Zanzibar, an island off the East African coast, was probably the largest slave port in the Indian Ocean. Its trade in 'Kaffirs' was dominated by Arab slave traders with links to the Royal House of Oman, Zanzibar being one of its overseas possesions until 1858 when it became independent. In 1822, the British signed the first of a series of treaties with Sultan Said of Zanzibar to curb this trade but it was not until 1876 that the slaves trade was finally prohibited under strong British pressure. With Islam allowing slavery under certain conditions, the British had to tread gingerly lest the British Empire incur the hatred of the Islamic world. Britain had to take into account the 'sensitvities' of the islands Moslem rulers and their 'righteous' religious and cultural beliefs and practices. As a result, slavery remained legal in Zanzibar until 1897. It would continue in remote parts of the Arabian peninsula until the late 20th C.

Uploaded files:
  • HMS-Philomel.jpg

Steve, thanks for information.  Just for information sake I was stationed in Kenya 1960-63 with the Royal Air Force and the information circulating then was that the trade was still carried on with 'slaves' being put into a 'female' cabin which was a small space on the dhow deck into which no non-believer could enter, this of course included search parties.  this was later confirmed when I mentioned the local information to an ex-Kenya Police officer AND another gentleman from Baghdad.
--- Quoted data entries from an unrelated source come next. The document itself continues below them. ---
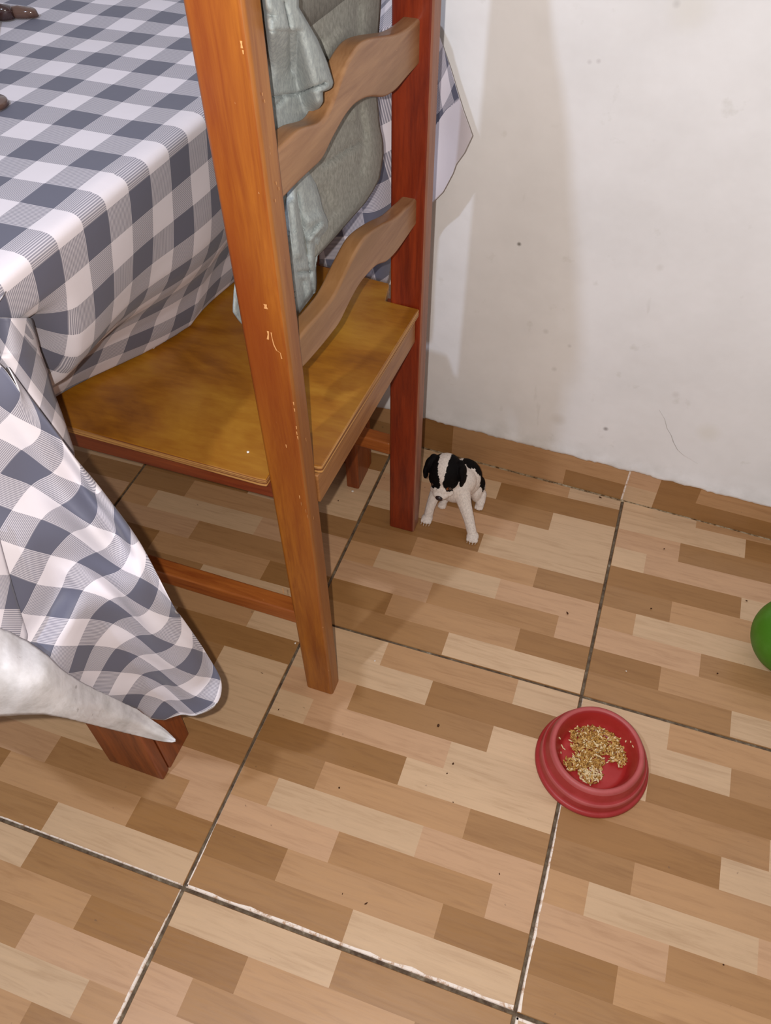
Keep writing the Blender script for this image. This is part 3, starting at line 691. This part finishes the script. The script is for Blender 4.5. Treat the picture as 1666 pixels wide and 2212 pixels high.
# ------------------------------------------------------------ garment hung on the chair back
def shirt_mat(name, c1, c2):
    m, nt, b = mat(name, c1, .95, .15)
    v = coords(nt, (1, 1, .55)); n = noise_(nt, v, 330, 3, .7); n2 = noise_(nt, coords(nt, (1, 1, 1)), 16, 3, .5)
    col = ramp(nt, n, [(.34, c2), (.66, c1)]); col = mixc(nt, math_(nt, 'MULTIPLY', n2, .25), col, c2)
    nt.links.new(col, b.inputs['Base Color']); b.inputs['Sheen Weight'].default_value = .05
    bump(nt, b, n, .25, .0008); return m
M_SH = shirt_mat('heather_jersey', srgb(154, 153, 145), srgb(124, 123, 116))
M_SH2 = shirt_mat('heather_jersey_face', srgb(166, 172, 170), srgb(136, 142, 143))
shirt = thing('shirt', 'grey-green heather shirt hanging over the back of the wooden chair', 'shirt', (-.42, -.40, .5))
def sheet(name, rows, xdepth, mt, nv=90, nu=40, thick=.0022, disp=None):
    """rows: (py, left px, right px); xdepth(px, py, t) gives the plane x of the cloth there"""
    L = [(r[0], r[1]) for r in rows]; Rr = [(r[0], r[2]) for r in rows]; v, f = [], []
    for i in range(nv):
        py = rows[0][0]+(rows[-1][0]-rows[0][0])*i/(nv-1); l, r_ = interp(L, py), interp(Rr, py)
        for k_ in range(nu):
            t = k_/(nu-1); tt = 1-(1-t)**1.15; px = l+(r_-l)*tt
            X = xdepth(px, py, tt)+(disp(px, py) if disp else 0)-.006*smooth(.93, 1, tt)
            v.append(on_slant(px, py, X))
    for i in range(nv-1):
        for k_ in range(nu-1): f.append((i*nu+k_, i*nu+k_+1, (i+1)*nu+k_+1, (i+1)*nu+k_))
    o = make(name, v, f, mt, shirt, smooth=True)
    s_ = o.modifiers.new('solid', 'SOLIDIFY'); s_.thickness = thick; s_.offset = 0
    return o
def over_crest():
    v, f = [], []; ys = np.linspace(-.541, -.226, 50)
    path = [(-.399, .90), (-.400, .96), (-.400, 1.03), (-.396, 1.075), (-.384, 1.092), (-.368, 1.094), (-.356, 1.082), (-.350, 1.05), (-.348, 1.0), (-.347, .985)]
    for y in ys:
        for k_, (x, z) in enumerate(path):
            e = .004*noise.noise(Vector((x*20, y*14, z*20)))
            zz = z-(.006 if k_ < 1 else 0)+.012*math.sin(math.pi*(y+.541)/.315)*(1 if 2 < k_ < 8 else 0)
            if k_ == 9: zz = .975 if y > -.40 else .99
            v.append((x+(y+.556)*.05+e, y, zz))
    n = len(path)
    for i in range(49):
        for k_ in range(n-1): f.append((i*n+k_, i*n+k_+1, (i+1)*n+k_+1, (i+1)*n+k_))
    o = make('shirt_yoke', v, f, M_SH, shirt, smooth=True)
    s_ = o.modifiers.new('solid', 'SOLIDIFY'); s_.thickness = .0022; s_.offset = 0
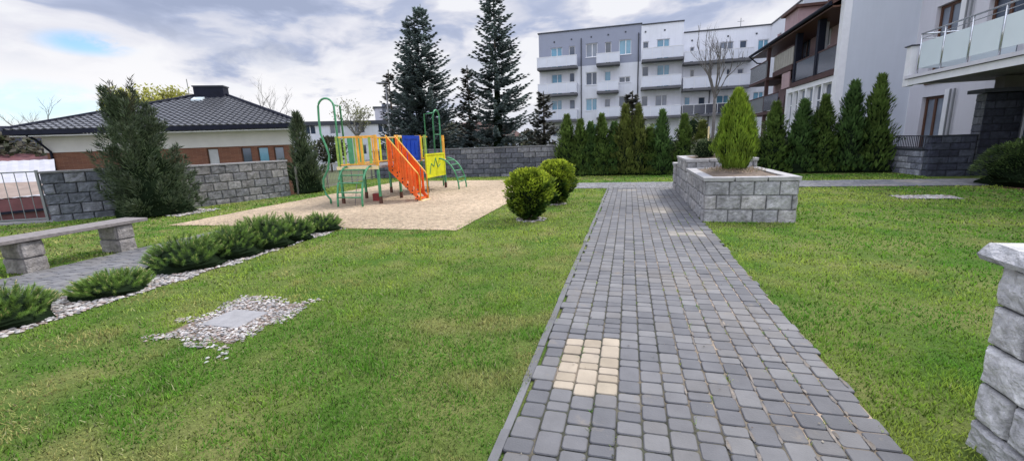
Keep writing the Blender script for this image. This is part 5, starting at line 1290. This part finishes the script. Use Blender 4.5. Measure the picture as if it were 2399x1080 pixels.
def spot(dx, dy, dz, r0, r1, stretch=1.0):
    """smooth mask around a sky direction"""
    v = Vector((dx, dy, dz)).normalized(); dp = N.new('ShaderNodeVectorMath'); dp.operation = 'SUBTRACT'; Lk.new(tc.outputs['Generated'], dp.inputs[0]); dp.inputs[1].default_value = v
    sc_ = N.new('ShaderNodeVectorMath'); sc_.operation = 'MULTIPLY'; Lk.new(dp.outputs[0], sc_.inputs[0]); sc_.inputs[1].default_value = (1, 1, stretch)
    ln = N.new('ShaderNodeVectorMath'); ln.operation = 'LENGTH'; Lk.new(sc_.outputs[0], ln.inputs[0]); return mrange(ln.outputs['Value'], r0, r1, 1, 0)
vz = N.new('ShaderNodeVectorMath'); vz.operation = 'MULTIPLY'; Lk.new(tc.outputs['Generated'], vz.inputs[0]); vz.inputs[1].default_value = (1, 1, 2.6)
warp = N.new('ShaderNodeTexNoise'); warp.inputs['Scale'].default_value = 3.0; warp.inputs['Detail'].default_value = 3; Lk.new(vz.outputs[0], warp.inputs['Vector'])
wv_ = N.new('ShaderNodeVectorMath'); wv_.operation = 'MULTIPLY_ADD'; Lk.new(warp.outputs['Color'], wv_.inputs[0]); wv_.inputs[1].default_value = (.22, .22, .22); Lk.new(vz.outputs[0], wv_.inputs[2])
big = nz(2.2, 2, .5, (4.3, 1.1, .6), 0, vec=wv_.outputs[0])
puff = nz(5.2, 10, .52, (1.2, 5.7, .4), 0, vec=wv_.outputs[0])
# lit tops: compare the cloud noise with itself a little higher up, as light from above would
up1 = nz(5.2, 6, .5, (1.2, 5.7, .62), 0, vec=wv_.outputs[0])
edge = mrange(math_('SUBTRACT', puff, up1), -.10, .12, -.05, .06)
v3 = math_('ADD', math_('ADD', math_('MULTIPLY', big, vb=.45), math_('MULTIPLY', puff, vb=.55)), edge)
v3 = math_('ADD', v3, mrange(sep.outputs[2], .08, .34, .080, .015))
ramp = N.new('ShaderNodeValToRGB'); Lk.new(v3, ramp.inputs[0]); cr = ramp.color_ramp
cr.elements[0].position = .40; cr.elements[0].color = (.38, .44, .61, 1); cr.elements[1].position = .64; cr.elements[1].color = (.90, .91, .96, 1)
e = cr.elements.new(.48); e.color = (.47, .53, .71, 1); e = cr.elements.new(.54); e.color = (.65, .68, .80, 1); e = cr.elements.new(.59); e.color = (.78, .79, .88, 1)
low = mrange(sep.outputs[2], .10, .24, 1, 0); leftm = mrange(sep.outputs[0], -.50, -.12, 1, .45)
cum = nz(4.0, 9, .55, (2.2, .7, 3), 0, vec=wv_.outputs[0])
cm = math_('MULTIPLY', math_('MULTIPLY', mrange(cum, .43, .53, 0, 1), low), leftm)
mixw = N.new('ShaderNodeMix'); mixw.data_type = 'RGBA'; Lk.new(cm, mixw.inputs[0]); Lk.new(ramp.outputs[0], mixw.inputs[6]); mixw.inputs[7].default_value = (.98, .975, 1, 1)
# cloud glow added out of view, overhead, sunward and behind, to brighten shaded walls
sd = N.new('ShaderNodeVectorMath'); sd.operation = 'DOT_PRODUCT'; Lk.new(tc.outputs['Generated'], sd.inputs[0]); sd.inputs[1].default_value = (math.sin(R(AZ))*math.cos(R(EL)), math.cos(R(AZ))*math.cos(R(EL)), math.sin(R(EL)))
lift = math_('ADD', mrange(sep.outputs[2], .42, .85, 1.0, 2.2), mrange(sd.outputs['Value'], .80, 1.0, 0, .7))
behind = mrange(sep.outputs[1], -.6, .15, .75, 0)
bg2 = N.new('ShaderNodeBackground'); Lk.new(mixw.outputs[2], bg2.inputs[0]); Lk.new(math_('ADD', lift, behind), bg2.inputs['Strength'])
hole = nz(7, 6, .6, (3, 3, 3), .2, vec=vz.outputs[0])
hm = mrange(hole, .36, .54, 0, 1)
gap = math_('MAXIMUM', math_('MULTIPLY', spot(-.829, .531, .176, .02, .075, 3.2), vb=.8), math_('MULTIPLY', spot(-.90, .47, .085, .05, .16, 3.5), vb=.6))
blue = N.new('ShaderNodeMath'); blue.operation = 'SUBTRACT'; blue.use_clamp = True; blue.inputs[0].default_value = 1; Lk.new(math_('MULTIPLY', gap, hm), blue.inputs[1])
ms = N.new('ShaderNodeMixShader'); Lk.new(blue.outputs[0], ms.inputs[0]); Lk.new(bg1.outputs[0], ms.inputs[1]); Lk.new(bg2.outputs[0], ms.inputs[2]); Lk.new(ms.outputs[0], out.inputs[0])

sun = bpy.data.lights.new('sun', 'SUN'); sun.energy = 3.3; sun.angle = R(11); sun.color = (1, .95, .88)
so = bpy.data.objects.new('sun', sun); COL.objects.link(so)
dv = Vector((math.sin(R(AZ))*math.cos(R(EL)), math.cos(R(AZ))*math.cos(R(EL)), math.sin(R(EL))))
so.rotation_euler = dv.to_track_quat('Z', 'Y').to_euler()

# ---------------------------------------------------------------- camera
cam = bpy.data.cameras.new('camera'); co = bpy.data.objects.new('camera', cam); COL.objects.link(co); sc.camera = co
cam.sensor_width = 36; cam.lens = 1010/2399*36; cam.clip_end = 2000; cam.clip_start = .02
co.matrix_world = Matrix.Translation((0, 0, EYE)) @ Matrix.Rotation(R(15.311), 4, 'Z') @ Matrix.Rotation(R(90-11.6), 4, 'X') @ Matrix.Rotation(R(-2.1), 4, 'Z')
sc.view_settings.view_transform = 'Standard'; sc.view_settings.look = 'None'; sc.view_settings.exposure = 0
sc.render.engine = 'CYCLES'; sc.cycles.use_denoising = True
While we are on the subject, take a look at this BBC article. This link on slavery is a surprising and welcome change, an admission that suggests Black people were complicit in the slave trade which almost certainly existed before White men stepped ashore in West Africa. Slavery was an ancient African practice. Egypt was an African civilisation whose slaves built the Pyramids and more. Nubia and or the Southern Sudan was  rich source of slaves long before Arab traders went there to collect the 'Kaffir' commodity. Knowledge of slavery would have reached West Africa long before the European voyages of discovery. Slavery would have existed in West Africa at least since the Islamic conquest of its northern reaches. Slavery existed in East Africa before the Portuguese got there. It was not a case of Whites creating the Demand for slaves - it was a case of the Supply being readily available.  More credit to the British then for finally having the moral strength to abolish slavery in the face of vested 'way of life' African commercial interests.

If this link, ceases to work for whatever reason, please email to advise of its discontinuation.

https://www.bbc.co.uk/news/world-africa-53444752?utm_source=pocket-newtab-global-en-GB

The truth will out!

Following my post on SAPC I received this in the post as a stiffener for a postal history item.  It is a Royal Mail addition to G.B. stamps that were issued (I have no idea when) but sadly the stamps were missing.  On the other hand interesting reading but no mention of the East African Slave Trade - would that be because it would be 'politically incorrect' to mention it?

Uploaded files:
  • ST1.jpg
  • ST2.jpg

Yes, it is undoubtedly politically incorrect to blame anyone other than ourselves for slavery. I accept that Britain was complicit in the slave trade but we were not alone. Many European nations had practised slavery and to their credit had recognised and accepted that it was wrong, a crime against humanity, before Britain did. The most stubborn of the slavers were the Portuguese who shipped millions of Africans from Angola and West Africa to Brazil.  (The first public sale of African slaves in Portugal took place in 1444. Brazil only ended slavery in 1888.)  However, when Britain decided to end slavery, (society's opinion on this was divided), it determined to stamp out the practice wherever it found it.

The second lower sheet is interesting for what it doesn't say but rather obliquely hints at. For example, it shows manufactured goods, cloth, iron, beads, guns, alcohol, etc., flowing from Britain and or Europe to West Africa. These trade goods were of little value to Europeans but greatly attractive to Africans who did not have them, specifically the local chieftains who made war on their neighbours in order to acquire captives for the purposes of exchanging them for trade goods. The slave trade would not have existed without the support of these powerful local African chieftains; equally, the slave trade could not have existed without the colonial world's demand for slaves. Importantly, the images show African people, not Europeans, whipping the shackled slaves along a bitter trail of tears. This is not to blame Africans for slavery nor excuse to Europeans from it. It is simply what the images show.

Below is a modern postcard (Stamp Collecting magazine, 1980)  showing an unaddressed envelope inspired by Mulready postal stationery. These were used "for various campaigns for propaganda: Temperance, Anti-Slavery, Peace, Colonisation and the 1851 Exhibition". Designed and engraved by Valetine's of Dundee for the Anti-Slavery campaign, this postcard states 'God hath made of one blood all nations of men'. In this image a slave ship has arrived at its tropical destination where a European is whipping an African man tied to a stake. I have absolutely no doubt this happened often as shown. Sadly, however, too many people seem to want to only see White men whipping Blacks rather than the full picture where Blacks whip Blacks to get them to the slave market on the fatal African shore.

Uploaded files:
  • Slavery-Brittania-Protects.jpg

If you are going to talk about slavery, please put it into perspective.  It wasn't just Africans and Europeans who were involved!!!  There was a slave trade on the East Coast of Africa as well which is rarely mentioned because of political correctness? It was run from the Middle East and Zanzibar using Arab Dhows and it was the British who tried to stop it.  I say tried because when I was stationed in Kenya in the early 1960's it was still going on!!!!!!! There is a portion of an Arab Dhow where no outsider is allowed to enter so the police were not allowed to search there!